Brok: Die EU verliert ihren Einfluss

Russland hat unterdessen angekündigt, Assads Armee durch Lieferungen der mobilen Flugabwehrraketen S-300 zu unterstützen — ein Alptraum vor allem für Israel, weil es befürchtet, dass diese Waffen, die zu den modernsten Raketensystemen weltweit gezählt werden, an die mit Assad verbündete Hisbollah-Miliz im Libanon weitergegeben werden.

Im syrischen Bürgerkrieg mischen Saudi-Arabien, das Emirat Katar und der Iran mit. Assad versucht, den Kampf als Religionskrieg zwischen Schiiten und Sunniten zu deklarieren. Schiitische Kämpfer aus dem Iran und der schiitischen Hisbollah ziehen mittlerweile offen für Assad ins Gefecht.
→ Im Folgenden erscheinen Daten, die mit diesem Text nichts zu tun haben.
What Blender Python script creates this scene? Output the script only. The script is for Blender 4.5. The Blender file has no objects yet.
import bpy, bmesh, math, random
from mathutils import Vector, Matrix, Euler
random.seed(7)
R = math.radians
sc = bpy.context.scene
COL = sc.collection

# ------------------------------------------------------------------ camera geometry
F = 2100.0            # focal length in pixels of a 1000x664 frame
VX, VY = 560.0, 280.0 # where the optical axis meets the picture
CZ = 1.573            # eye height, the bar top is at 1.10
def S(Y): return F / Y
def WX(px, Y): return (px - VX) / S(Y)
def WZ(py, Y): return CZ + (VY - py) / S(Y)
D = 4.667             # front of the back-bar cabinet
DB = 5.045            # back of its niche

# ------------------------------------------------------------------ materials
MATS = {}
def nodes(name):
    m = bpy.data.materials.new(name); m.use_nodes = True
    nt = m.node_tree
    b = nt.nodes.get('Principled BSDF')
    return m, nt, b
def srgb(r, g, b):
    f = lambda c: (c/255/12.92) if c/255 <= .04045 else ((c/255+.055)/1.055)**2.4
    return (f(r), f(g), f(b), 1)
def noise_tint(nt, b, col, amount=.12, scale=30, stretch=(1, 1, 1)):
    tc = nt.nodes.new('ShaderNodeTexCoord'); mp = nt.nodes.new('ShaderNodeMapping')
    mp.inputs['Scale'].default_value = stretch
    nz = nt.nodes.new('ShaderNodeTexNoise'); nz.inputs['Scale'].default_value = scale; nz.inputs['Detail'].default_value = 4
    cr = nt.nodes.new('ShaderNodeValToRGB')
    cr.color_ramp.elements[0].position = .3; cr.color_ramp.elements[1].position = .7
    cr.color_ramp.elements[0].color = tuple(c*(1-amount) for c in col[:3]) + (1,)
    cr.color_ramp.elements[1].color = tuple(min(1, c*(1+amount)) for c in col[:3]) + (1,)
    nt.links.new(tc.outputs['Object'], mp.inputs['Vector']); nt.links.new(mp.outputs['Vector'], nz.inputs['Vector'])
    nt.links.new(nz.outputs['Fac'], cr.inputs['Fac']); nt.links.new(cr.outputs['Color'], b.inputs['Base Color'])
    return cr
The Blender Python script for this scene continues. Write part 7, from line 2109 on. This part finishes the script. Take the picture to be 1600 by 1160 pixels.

Vor dieser schwierigen Situation hat die EU offenbar kapituliert. Wie schon im Libyen-Konflikt spricht sie nicht mit einer Stimme. Der jüngste Beschluss sei ein verheerendes Signal, empört sich Elmar Brok. "Das ist die Re-Nationalisierung der EU-Außenpolitik. Dadurch verliert die EU ihre Mittlerposition und ihren Einfluss."